Let the transition matrix for a stochastic process be
$$P=\begin{bmatrix} 1 & 0.7 & 0 & 0 & 0 \\ 0 & 0 & 0.5 & 0 & 0 \\ 0 & 0.3 & 0 & 0.65 & 0 \\ 0 & 0 & 0.5 & 0 & 0 \\ 0 & 0 & 0 & 0.35 & 1 \end{bmatrix}$$
and let $\mathbf{x}_0$ be the initial state. Let $s_1$ be the state with the vector
$$\mathbf{x}_0=\begin{bmatrix}1 \\ 0 \\ 0 \\ 0 \\ 0 \end{bmatrix}$$
The communication class (I don't know the English word) $K_1 = \{s_1\}$ is a closed class, with means that if $s_1 \leadsto s_i$ then $s_i \in K_1$.
The formula for calculating the probabilty that an initial state $s_j$ will end up in $K_1$, sooner or later, is
$$x_j^{K_1} = 1, s_j \in K_1$$ $$x_j^{K_1} = \sum_{i=1}^n{p_{ij}x_i}, s_j \notin K_1$$
where $p_{ij}$ is the entry in row $i$ and column $j$ in P.
Here comes my problem. I get the following result: if the initial state is $s_2$ then the probability that the process will end in $K_1$ is $0$!

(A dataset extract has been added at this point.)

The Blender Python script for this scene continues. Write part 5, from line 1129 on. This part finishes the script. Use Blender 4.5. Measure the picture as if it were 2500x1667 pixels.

Because I solve the system $P\mathbf{x} = I_5\mathbf{x}$ which is $(P-I_5)=\mathbf{0}$. The solution is the vector
$$\begin{bmatrix}x_1 \\ 0 \\ 0 \\0 \\ x_5 \end{bmatrix}$$
which is
$$\begin{bmatrix}1 \\ 0 \\ 0 \\0 \\ 0 \end{bmatrix}$$
in relation to $K_1$.
This I cannot understand. The probability that $s_2$ could end up in $K_1$ can't be zero?